Task: From the first line of the data below, copy each line up to the one containing "1.6995, .8050, 1.6995), m_wood_v)", and include that line too.

┄┄┄┄┄┄┄┄┄┄┄┄┄┄┄┄┄┄┄┄

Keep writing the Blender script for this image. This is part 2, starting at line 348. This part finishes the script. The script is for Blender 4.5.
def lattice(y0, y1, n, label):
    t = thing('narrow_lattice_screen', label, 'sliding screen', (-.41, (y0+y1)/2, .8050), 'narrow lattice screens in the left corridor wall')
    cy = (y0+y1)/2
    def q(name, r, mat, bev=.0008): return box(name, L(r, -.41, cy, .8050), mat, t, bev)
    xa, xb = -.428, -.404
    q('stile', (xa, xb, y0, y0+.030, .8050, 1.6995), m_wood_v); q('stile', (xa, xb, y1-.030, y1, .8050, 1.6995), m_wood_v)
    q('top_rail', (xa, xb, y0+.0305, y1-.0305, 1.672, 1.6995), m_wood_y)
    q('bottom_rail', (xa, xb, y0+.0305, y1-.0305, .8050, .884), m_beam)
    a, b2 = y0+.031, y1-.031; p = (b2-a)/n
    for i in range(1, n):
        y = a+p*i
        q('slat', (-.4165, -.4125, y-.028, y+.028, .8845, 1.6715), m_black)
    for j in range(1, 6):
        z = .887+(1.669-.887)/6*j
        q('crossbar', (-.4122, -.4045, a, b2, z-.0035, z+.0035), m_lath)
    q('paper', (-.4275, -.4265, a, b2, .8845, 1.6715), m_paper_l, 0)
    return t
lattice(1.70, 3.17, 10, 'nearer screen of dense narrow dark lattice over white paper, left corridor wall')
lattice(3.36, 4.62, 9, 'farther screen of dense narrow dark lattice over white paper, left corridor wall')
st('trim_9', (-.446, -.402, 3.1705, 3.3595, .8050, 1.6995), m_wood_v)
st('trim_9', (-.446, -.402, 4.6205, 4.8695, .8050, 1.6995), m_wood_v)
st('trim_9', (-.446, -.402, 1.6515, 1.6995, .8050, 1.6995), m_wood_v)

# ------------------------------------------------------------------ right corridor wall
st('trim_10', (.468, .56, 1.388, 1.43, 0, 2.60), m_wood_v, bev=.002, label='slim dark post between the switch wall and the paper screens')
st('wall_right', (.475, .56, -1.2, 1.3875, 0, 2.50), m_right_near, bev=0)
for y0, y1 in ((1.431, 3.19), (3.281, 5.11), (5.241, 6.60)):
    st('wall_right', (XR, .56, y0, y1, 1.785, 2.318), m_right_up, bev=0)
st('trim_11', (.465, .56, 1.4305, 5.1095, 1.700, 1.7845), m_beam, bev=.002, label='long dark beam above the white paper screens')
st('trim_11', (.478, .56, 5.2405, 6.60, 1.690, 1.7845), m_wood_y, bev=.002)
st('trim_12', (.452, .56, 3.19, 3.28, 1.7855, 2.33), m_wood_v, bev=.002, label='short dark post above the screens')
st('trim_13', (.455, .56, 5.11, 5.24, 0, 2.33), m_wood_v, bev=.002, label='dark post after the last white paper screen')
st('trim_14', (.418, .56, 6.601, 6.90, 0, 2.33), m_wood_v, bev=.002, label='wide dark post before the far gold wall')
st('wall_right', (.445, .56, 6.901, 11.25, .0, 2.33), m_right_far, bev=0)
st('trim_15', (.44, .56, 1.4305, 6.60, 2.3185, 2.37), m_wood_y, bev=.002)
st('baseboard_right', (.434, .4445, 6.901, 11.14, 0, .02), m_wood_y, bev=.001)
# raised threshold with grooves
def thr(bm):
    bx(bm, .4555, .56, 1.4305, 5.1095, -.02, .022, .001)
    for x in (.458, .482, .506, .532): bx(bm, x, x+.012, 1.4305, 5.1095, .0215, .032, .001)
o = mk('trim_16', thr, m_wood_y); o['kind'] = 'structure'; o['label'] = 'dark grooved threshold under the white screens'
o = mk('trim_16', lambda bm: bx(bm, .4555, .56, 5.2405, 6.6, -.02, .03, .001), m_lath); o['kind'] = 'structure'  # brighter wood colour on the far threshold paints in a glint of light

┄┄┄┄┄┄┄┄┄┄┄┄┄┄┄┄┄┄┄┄

Complete response:
Keep writing the Blender script for this image. This is part 2, starting at line 348. This part finishes the script. The script is for Blender 4.5.
def lattice(y0, y1, n, label):
    t = thing('narrow_lattice_screen', label, 'sliding screen', (-.41, (y0+y1)/2, .8050), 'narrow lattice screens in the left corridor wall')
    cy = (y0+y1)/2
    def q(name, r, mat, bev=.0008): return box(name, L(r, -.41, cy, .8050), mat, t, bev)
    xa, xb = -.428, -.404
    q('stile', (xa, xb, y0, y0+.030, .8050, 1.6995), m_wood_v); q('stile', (xa, xb, y1-.030, y1, .8050, 1.6995), m_wood_v)
    q('top_rail', (xa, xb, y0+.0305, y1-.0305, 1.672, 1.6995), m_wood_y)
    q('bottom_rail', (xa, xb, y0+.0305, y1-.0305, .8050, .884), m_beam)
    a, b2 = y0+.031, y1-.031; p = (b2-a)/n
    for i in range(1, n):
        y = a+p*i
        q('slat', (-.4165, -.4125, y-.028, y+.028, .8845, 1.6715), m_black)
    for j in range(1, 6):
        z = .887+(1.669-.887)/6*j
        q('crossbar', (-.4122, -.4045, a, b2, z-.0035, z+.0035), m_lath)
    q('paper', (-.4275, -.4265, a, b2, .8845, 1.6715), m_paper_l, 0)
    return t
lattice(1.70, 3.17, 10, 'nearer screen of dense narrow dark lattice over white paper, left corridor wall')
lattice(3.36, 4.62, 9, 'farther screen of dense narrow dark lattice over white paper, left corridor wall')
st('trim_9', (-.446, -.402, 3.1705, 3.3595, .8050, 1.6995), m_wood_v)
st('trim_9', (-.446, -.402, 4.6205, 4.8695, .8050, 1.6995), m_wood_v)
st('trim_9', (-.446, -.402, 1.6515, 1.6995, .8050, 1.6995), m_wood_v)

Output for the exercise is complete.